According to the complaint, without the divestitures the merger would eliminate head-to-head competition between Nexstar and Tribune in the thirteen local markets in which the divestitures are being required. These markets are centered in Davenport, Iowa; Des Moines, Iowa; Ft. Smith, Ark.; Grand Rapids, Mich.; Harrisburg, Pa.; Hartford, Conn.; Huntsville, Ala.; Indianapolis; Memphis; Norfolk, Va.; Richmond, Va.; Salt Lake City; and Wilkes-Barre, Pa.

Justice said that as a result of the merger, the combined company “would likely charge cable and satellite companies higher retransmission fees to carry the combined company’s broadcast stations, resulting in higher monthly cable and satellite bills for millions of Americans.
 
Just needs to be approved by the FCC and it's a done deal although Tribune is just in name only now even know Scripps & TEGNA are still tied to Tribune for the TV stations they are buying along with Nexstar as well.
 
https://www.broadcastingcable.com/news/fcc-still-weighing-nexstar-tribune

While the Justice Department signed off on the deal last month with TV station spin-offs in 13 markets, the FCC has yet to complete its public interest review of the merger.

While justice only deals with antitrust, the FCC looks at both competition and what the public interest benefits of allowing the merger would be, since broadcasters are licensed to serve that interest.

Currently, the deal is on day 192 of the FCC's informal 180-day shot clock. An FCC spokesperson had no comment on the timing of the FCC's decision.

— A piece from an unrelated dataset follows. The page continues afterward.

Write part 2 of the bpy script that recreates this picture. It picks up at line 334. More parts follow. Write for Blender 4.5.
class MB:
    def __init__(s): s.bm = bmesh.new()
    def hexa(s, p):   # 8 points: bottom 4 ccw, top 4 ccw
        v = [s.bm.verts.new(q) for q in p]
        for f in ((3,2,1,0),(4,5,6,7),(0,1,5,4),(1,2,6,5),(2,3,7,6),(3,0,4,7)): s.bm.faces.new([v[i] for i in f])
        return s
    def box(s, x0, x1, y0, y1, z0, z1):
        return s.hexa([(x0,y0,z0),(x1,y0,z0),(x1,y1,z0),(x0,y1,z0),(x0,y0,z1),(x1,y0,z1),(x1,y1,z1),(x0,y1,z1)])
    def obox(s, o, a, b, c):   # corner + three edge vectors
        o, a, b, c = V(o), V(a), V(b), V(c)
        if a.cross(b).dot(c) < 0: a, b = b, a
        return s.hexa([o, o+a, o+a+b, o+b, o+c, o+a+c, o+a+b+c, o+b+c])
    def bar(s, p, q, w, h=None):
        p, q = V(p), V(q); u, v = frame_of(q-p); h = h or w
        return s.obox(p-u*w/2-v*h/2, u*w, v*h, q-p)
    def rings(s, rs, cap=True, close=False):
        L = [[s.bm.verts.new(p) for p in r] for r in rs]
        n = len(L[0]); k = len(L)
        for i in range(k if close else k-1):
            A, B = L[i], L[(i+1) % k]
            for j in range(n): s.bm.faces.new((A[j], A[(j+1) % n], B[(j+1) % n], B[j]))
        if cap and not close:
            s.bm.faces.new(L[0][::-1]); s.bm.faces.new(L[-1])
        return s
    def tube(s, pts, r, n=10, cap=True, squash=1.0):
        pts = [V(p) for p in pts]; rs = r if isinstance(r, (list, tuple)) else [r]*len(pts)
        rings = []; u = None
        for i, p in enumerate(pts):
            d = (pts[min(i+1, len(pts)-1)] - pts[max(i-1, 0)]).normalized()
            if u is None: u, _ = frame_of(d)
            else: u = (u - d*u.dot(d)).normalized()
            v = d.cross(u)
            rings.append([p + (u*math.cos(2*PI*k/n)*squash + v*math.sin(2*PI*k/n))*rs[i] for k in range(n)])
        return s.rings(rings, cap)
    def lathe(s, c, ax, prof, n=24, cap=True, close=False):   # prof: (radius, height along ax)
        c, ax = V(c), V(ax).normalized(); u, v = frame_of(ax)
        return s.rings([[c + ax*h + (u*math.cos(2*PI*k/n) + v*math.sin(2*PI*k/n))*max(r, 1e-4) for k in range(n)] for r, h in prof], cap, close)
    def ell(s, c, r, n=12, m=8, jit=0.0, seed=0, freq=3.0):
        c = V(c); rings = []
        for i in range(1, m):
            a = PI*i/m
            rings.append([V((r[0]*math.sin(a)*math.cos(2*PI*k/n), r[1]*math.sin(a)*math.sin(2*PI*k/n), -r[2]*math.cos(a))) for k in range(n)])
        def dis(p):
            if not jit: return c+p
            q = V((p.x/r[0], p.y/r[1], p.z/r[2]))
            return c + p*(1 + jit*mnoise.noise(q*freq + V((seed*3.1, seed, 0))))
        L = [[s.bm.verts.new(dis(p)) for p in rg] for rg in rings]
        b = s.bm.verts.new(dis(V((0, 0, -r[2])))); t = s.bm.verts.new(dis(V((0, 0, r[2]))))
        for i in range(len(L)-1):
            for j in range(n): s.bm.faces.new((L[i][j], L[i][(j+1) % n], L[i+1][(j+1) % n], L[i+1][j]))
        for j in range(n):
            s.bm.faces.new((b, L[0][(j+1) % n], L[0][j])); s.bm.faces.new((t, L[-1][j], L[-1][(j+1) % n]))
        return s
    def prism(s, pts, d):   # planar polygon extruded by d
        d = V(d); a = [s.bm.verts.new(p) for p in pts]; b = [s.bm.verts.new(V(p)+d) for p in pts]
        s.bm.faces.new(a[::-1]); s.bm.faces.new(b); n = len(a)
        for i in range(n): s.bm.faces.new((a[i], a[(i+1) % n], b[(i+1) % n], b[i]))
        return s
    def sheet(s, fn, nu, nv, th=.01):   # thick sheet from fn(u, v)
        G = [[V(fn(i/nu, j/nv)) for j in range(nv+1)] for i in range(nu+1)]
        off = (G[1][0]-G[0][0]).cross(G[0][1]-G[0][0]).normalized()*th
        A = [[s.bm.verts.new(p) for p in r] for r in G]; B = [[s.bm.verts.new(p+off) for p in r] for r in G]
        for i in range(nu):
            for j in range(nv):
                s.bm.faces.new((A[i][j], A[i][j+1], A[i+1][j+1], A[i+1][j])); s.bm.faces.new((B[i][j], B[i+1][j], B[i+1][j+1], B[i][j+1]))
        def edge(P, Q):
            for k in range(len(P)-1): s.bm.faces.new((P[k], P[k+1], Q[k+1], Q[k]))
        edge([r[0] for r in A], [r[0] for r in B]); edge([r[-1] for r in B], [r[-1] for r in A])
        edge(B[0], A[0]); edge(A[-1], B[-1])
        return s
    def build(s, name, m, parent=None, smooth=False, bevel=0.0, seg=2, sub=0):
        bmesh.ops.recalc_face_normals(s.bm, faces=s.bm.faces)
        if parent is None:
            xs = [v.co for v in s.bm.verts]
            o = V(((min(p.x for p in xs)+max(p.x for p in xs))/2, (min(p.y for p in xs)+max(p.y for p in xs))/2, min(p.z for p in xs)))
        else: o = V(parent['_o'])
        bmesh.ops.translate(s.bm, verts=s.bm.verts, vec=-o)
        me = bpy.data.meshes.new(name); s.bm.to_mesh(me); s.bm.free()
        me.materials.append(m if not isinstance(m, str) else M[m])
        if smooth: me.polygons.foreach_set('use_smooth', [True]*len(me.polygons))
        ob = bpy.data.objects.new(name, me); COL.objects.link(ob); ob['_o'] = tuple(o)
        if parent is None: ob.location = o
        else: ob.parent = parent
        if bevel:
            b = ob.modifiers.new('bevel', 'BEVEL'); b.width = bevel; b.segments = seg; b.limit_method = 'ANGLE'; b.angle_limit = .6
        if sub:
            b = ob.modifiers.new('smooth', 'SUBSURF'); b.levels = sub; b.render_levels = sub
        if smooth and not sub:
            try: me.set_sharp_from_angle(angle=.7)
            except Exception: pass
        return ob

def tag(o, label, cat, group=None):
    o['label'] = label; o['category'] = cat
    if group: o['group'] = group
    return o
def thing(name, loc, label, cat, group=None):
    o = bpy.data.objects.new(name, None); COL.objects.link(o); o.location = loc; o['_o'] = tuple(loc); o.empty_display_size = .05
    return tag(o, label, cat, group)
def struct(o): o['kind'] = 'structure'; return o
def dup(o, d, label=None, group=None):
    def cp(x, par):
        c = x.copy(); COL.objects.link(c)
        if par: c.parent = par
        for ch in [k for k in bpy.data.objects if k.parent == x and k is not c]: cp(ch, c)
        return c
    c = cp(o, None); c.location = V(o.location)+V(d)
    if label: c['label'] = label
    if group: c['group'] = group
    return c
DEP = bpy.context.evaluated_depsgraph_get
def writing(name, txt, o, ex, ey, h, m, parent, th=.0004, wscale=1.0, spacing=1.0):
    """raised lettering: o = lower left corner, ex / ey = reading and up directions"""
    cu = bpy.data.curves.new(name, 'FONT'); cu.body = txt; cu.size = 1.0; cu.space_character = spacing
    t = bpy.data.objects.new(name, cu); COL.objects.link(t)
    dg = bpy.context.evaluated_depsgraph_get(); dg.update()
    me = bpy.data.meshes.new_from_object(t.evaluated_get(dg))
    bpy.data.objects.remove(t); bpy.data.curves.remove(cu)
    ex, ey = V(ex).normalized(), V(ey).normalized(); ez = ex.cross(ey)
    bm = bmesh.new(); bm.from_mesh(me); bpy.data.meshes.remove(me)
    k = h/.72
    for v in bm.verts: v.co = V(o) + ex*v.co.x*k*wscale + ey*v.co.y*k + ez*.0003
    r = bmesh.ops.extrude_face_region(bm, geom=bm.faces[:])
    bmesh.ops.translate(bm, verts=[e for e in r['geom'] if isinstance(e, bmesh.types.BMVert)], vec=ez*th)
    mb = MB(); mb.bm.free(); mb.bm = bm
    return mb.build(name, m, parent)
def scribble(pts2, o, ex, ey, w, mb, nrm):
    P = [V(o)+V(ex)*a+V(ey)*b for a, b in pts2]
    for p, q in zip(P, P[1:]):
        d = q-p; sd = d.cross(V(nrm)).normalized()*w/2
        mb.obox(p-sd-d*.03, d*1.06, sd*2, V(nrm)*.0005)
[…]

That 180-day shot clock not an official deadline, and the FCC has occasionally gone far past it, as it did in the Nexstar-Media General merger, when it took 329 days to sign off. But in its most recent quarterly statement, Nexstar signaled to investors it was still expecting it to close in the third quarter, which would give the FCC 'til the end of next month to make that happen.

An Update on the Nexstar/Tribune talks under FCC review.